Indeed, there have already been demands from the private players that the government remove the employee protection clause, which is minimal to begin with, offering a lock-in period of one year during which the new owners cannot fire the existing employees, who are around 27,000 in number.

The new owners would be left with a debt burden of more than Rs 33,300 crore, comprising around Rs 24,600 crore of debt and current liabilities of over Rs 8,800 crore.

As Sen said, Air India will turn around to full profitability on its own within two years, if the government writes off the debt even partially for the company, instead of the buyers.

One must remember that the strongest argument in favour of retaining AI in the public sector is that once AI is privatised, there will be no public-sector airlines left in the country, leading to the absolute monopoly of the private airlines in the air travel market.

And given that private companies operate with the sole aim of increasing their profits while cutting down their costs (remember the “we” in the opening quote), this means there would be no checks on the profiteering ways of the private airlines, in the absence of a public-sector alternative.

The biggest losers here will be the public — the customers from the range of middle classes who make use of air travel. Because it will be next to impossible to keep any check on prices (no the market will not automatically take care of that) and on the quality of the service, etc. Most importantly, private airlines prefer to stay away from loss-making routes — routes that connect some of the remotest areas in the country, routes that are only serviced by the government airlines. Who will take of those areas in the country?
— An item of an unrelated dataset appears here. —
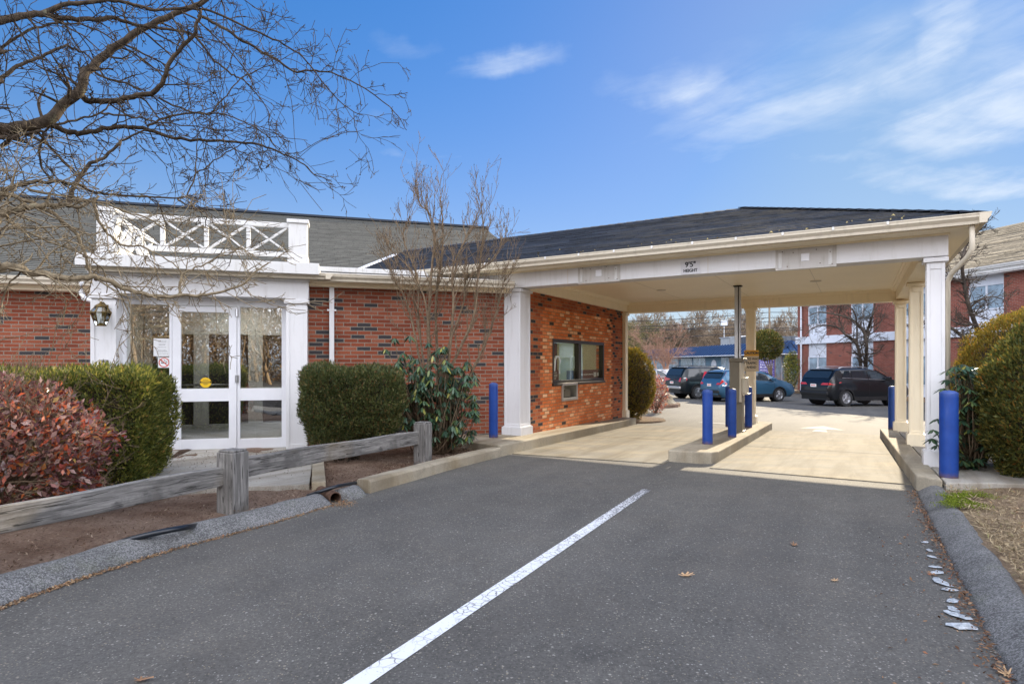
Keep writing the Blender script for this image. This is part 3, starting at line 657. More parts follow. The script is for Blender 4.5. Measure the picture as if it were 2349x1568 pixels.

So much for the fallacious argument — deliberately propounded and aggressively pushed, of course — about Air India being a drain on the taxpayers’ money to make a case for ‘disinvestment’. Privatisation has nothing to do with the value of an organisation, but only the value that the private proprietors can extract for themselves.

Despite all of this, however, it is highly likely that the Modi government will crawl before the private companies, as it has in the past, tried to sell off Air India.